Natural Life


Natural Life
by Eduardo Ivan Lopez
produced by T. Schreiber Studio
directed by Jake Turner
with Holly Heiser and Anna Holbrook

Eduardo Ivan Lopez’ harsh play Natural Life is based on the true story of a Midwestern death row inmate in the 1980’s. She chose not to continue the appeals process and to allow the state to execute her. A TV journalist covered her story as she awaited execution.

The character’s name is Claire McGreely; the program notes don’t tell us if this was the name of the actual person, and an internet search turns up nothing. She’s been convicted of murdering her husband. She’s contacted the journalist, Rita, to offer her exclusive access to her story.

Interviews between the prisoner and the writer are central to the script. Lopez makes extensive use of flashbacks to tell the convict’s biography.

Lopez has invented the subplots, or at least embellished on life. He shows us Rita with her boss in the TV newsroom. He also lets us be with her when she interviews the state governor, with whom she has a personal history. 

Lopez chronicles the events of Claire’s life well. The flashbacks have just the right weight in the script. They present Claire’s biography at a pace that seems never stalled or rushed. And the subplots give the story complexity, if they don’t exactly create a well-structured play.

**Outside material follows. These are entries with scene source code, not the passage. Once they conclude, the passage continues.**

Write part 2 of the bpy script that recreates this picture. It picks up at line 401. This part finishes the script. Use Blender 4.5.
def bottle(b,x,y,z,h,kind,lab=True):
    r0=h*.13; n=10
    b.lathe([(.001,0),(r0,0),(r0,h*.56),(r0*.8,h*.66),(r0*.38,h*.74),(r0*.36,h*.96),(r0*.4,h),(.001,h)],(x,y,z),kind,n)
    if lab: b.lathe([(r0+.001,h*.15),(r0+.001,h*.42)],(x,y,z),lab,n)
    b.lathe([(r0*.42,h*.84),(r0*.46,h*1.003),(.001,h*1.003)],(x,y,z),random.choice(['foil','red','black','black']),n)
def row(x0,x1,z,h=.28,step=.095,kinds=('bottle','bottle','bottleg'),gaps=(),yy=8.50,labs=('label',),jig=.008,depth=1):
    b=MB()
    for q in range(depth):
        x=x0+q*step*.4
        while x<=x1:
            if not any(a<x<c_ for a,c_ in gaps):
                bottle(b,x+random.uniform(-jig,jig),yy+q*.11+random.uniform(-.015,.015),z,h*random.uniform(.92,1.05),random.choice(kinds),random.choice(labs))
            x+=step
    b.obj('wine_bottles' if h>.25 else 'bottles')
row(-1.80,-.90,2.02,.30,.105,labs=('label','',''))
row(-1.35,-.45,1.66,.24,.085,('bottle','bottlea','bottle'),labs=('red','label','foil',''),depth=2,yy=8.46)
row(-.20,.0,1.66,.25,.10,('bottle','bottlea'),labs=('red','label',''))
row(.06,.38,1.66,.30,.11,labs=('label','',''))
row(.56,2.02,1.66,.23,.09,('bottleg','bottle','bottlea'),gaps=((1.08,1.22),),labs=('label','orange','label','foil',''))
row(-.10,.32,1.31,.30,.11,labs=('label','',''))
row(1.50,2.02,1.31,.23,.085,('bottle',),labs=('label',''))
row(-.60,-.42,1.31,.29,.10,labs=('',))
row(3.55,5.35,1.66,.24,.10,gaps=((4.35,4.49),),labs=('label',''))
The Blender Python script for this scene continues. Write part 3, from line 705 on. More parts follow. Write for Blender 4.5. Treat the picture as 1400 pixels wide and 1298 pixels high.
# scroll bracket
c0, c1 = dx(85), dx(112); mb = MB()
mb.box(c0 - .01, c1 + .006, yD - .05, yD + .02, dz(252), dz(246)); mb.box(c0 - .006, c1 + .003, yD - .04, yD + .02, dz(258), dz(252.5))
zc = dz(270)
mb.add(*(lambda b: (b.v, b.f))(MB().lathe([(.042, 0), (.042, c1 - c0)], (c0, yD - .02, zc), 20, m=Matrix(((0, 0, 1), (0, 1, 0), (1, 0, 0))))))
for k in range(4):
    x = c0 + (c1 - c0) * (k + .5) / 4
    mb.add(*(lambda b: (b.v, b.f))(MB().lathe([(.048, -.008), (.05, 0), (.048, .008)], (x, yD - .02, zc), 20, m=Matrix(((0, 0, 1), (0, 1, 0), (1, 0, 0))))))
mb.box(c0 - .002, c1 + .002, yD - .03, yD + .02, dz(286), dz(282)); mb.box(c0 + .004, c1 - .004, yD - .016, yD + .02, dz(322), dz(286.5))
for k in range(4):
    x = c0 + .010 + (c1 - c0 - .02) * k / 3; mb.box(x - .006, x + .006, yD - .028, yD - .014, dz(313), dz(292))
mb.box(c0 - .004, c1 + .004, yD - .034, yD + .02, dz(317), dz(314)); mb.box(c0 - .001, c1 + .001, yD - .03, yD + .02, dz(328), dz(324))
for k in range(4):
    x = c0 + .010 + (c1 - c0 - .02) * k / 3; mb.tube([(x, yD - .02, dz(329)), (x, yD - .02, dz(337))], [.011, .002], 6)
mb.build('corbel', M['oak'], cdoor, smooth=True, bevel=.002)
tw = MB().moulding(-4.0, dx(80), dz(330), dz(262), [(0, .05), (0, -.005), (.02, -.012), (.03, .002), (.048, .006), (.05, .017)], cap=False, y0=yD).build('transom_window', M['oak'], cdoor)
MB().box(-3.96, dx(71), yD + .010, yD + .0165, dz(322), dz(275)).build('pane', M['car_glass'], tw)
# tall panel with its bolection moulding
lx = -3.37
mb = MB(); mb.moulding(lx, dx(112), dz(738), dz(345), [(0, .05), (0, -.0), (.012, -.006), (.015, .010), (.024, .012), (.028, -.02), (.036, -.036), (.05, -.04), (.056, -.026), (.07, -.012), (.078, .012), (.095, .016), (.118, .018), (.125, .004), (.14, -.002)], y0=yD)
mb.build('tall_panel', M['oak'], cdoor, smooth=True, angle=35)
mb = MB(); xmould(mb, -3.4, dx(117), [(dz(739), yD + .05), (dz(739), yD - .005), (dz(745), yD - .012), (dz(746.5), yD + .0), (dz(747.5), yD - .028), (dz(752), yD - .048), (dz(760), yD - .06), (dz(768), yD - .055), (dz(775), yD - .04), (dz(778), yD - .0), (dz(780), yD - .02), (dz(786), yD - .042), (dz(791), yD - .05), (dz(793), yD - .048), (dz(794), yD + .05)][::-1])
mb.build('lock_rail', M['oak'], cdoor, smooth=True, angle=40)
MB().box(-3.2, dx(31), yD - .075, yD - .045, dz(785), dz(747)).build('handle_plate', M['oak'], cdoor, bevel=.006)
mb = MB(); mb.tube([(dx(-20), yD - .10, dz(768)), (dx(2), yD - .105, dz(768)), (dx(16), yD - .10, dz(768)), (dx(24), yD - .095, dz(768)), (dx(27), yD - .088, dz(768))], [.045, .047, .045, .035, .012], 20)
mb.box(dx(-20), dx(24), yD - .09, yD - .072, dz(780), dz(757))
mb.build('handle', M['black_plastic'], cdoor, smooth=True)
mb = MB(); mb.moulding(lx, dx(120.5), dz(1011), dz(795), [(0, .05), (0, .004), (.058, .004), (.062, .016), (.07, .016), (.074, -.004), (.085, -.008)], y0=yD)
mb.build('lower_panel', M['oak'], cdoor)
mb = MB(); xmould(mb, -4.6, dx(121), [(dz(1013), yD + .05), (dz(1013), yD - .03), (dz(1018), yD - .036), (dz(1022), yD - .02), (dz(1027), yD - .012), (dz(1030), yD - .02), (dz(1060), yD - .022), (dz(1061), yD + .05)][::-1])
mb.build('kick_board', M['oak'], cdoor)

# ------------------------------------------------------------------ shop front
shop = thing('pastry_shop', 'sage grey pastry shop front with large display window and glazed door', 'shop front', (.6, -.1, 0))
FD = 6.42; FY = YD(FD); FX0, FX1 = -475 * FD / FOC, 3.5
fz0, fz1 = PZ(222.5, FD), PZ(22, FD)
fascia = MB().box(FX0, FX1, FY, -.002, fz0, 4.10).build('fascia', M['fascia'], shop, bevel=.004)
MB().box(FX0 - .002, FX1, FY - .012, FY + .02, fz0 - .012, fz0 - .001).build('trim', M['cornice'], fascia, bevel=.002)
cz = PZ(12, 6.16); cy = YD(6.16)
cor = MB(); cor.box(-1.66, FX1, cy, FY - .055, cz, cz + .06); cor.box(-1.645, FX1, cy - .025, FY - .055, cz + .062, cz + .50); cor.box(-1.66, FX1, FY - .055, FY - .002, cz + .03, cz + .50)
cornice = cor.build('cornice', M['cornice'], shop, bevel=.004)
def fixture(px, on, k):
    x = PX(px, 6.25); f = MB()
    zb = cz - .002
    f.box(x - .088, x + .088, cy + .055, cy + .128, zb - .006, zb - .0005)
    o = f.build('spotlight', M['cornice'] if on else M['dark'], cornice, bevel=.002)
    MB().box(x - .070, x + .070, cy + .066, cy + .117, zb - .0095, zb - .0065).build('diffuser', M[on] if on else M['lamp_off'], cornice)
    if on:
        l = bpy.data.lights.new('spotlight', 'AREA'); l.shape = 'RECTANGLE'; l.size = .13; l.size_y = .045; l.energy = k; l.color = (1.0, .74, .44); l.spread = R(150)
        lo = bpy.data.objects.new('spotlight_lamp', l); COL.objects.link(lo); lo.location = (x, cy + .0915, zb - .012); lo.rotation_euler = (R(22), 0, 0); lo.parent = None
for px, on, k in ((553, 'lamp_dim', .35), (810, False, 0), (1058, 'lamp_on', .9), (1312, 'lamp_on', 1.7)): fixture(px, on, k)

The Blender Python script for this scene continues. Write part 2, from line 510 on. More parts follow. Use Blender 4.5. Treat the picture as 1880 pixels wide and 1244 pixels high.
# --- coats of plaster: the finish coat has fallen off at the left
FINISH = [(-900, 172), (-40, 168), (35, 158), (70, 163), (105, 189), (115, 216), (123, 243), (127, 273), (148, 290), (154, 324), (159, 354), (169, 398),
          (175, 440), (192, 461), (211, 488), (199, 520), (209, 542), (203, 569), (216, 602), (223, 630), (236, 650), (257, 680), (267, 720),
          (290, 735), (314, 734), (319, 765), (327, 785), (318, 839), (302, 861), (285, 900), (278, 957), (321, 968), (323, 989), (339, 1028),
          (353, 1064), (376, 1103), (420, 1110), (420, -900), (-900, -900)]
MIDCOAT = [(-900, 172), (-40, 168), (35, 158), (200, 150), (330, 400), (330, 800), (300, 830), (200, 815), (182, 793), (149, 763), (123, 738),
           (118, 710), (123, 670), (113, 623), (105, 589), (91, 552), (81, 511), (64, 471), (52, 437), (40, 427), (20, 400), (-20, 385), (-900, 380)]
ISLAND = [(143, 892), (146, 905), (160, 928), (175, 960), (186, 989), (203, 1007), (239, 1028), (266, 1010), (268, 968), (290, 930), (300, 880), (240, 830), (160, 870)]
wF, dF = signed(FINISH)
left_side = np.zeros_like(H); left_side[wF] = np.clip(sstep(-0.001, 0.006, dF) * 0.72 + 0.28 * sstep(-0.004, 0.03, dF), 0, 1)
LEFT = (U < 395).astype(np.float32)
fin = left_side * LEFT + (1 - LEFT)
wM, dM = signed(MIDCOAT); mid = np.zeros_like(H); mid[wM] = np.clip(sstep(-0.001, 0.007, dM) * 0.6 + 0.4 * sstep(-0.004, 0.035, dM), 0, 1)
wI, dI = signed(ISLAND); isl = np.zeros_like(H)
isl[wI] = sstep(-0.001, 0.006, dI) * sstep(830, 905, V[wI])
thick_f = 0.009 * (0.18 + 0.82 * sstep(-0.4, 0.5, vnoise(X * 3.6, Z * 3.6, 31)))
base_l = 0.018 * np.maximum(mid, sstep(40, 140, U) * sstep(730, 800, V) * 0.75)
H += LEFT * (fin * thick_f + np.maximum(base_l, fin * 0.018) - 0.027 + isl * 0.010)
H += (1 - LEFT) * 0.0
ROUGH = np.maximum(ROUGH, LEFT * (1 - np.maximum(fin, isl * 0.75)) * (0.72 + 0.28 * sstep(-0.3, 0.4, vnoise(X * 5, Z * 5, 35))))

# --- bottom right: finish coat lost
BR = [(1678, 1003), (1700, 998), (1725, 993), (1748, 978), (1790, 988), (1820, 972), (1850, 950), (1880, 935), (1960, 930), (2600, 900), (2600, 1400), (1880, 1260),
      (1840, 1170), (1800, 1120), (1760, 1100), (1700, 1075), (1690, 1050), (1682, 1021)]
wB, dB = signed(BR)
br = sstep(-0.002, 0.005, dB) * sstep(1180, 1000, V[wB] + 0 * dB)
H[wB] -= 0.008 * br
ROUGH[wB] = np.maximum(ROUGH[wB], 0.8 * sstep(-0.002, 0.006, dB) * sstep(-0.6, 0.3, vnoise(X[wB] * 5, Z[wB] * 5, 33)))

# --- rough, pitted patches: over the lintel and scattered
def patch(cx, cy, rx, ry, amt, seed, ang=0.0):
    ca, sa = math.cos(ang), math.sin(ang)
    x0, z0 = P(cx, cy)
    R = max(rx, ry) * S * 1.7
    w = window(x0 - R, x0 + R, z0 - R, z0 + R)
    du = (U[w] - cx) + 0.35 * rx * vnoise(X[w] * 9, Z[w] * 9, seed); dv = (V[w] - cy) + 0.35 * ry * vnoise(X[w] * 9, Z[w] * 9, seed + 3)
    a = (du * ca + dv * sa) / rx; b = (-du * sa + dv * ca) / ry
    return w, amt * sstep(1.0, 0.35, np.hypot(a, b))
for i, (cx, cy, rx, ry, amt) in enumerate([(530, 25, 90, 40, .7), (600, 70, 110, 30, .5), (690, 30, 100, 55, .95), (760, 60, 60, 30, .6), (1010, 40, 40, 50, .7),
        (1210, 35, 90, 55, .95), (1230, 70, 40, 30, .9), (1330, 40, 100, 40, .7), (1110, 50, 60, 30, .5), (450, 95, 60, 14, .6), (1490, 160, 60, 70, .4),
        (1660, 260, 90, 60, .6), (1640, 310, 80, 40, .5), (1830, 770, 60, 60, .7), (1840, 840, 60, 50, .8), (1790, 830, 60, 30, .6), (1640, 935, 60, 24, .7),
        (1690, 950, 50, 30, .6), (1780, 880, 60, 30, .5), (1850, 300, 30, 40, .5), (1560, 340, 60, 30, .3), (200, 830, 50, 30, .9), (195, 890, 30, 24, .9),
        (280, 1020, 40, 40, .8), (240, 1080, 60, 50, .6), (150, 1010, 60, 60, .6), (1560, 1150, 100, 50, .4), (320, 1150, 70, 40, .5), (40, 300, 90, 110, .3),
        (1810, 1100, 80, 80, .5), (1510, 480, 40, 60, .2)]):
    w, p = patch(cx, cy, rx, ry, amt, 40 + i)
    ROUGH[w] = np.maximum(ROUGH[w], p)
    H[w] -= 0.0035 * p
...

The playwright’s sense of dialogue is sharp, but he peppers the lines too prodigally with obscenities. Claire and the people in her life use obscenities – one character tells Claire she has a filthy mouth – and that seems truthful. But Lopez has Rita and her boss use scatology as well. It would add complexity to the character of Rita if the vernaculars in her life had contrast, and Lopez has missed this opportunity.






Jake Turner’s direction is crisp and clear, with beats carefully defined. And the cast handles the demanding, emotionally violent material well. Holly Heiser avoids stereotyping Claire as the tough convict. As Rita, Anna Holbrook is interesting, but by making the character too hard she and her director have missed the opportunity to create a contrast with Claire.

Natural Life discusses justification. It presents McGreely’s crimes in the same tone as it presents the scheduled execution – impartially. Lopez’ talent is to present issues without arguing. Rita tells the governor that Rita’s husband deserved to die, and we’re left to agree or not as we see fit. The play doesn’t try to persuade us. Claire’s life has been horrendous, but we’re shown that her crimes – there are more than one – are horrendous as well. And so the play concerns matters of determinism and responsibility.

It’s a proper function of theater to chronicle actual events, and Lopez does well to make this contribution. We welcome a play that is so issue-based and intelligent, whatever its flaws.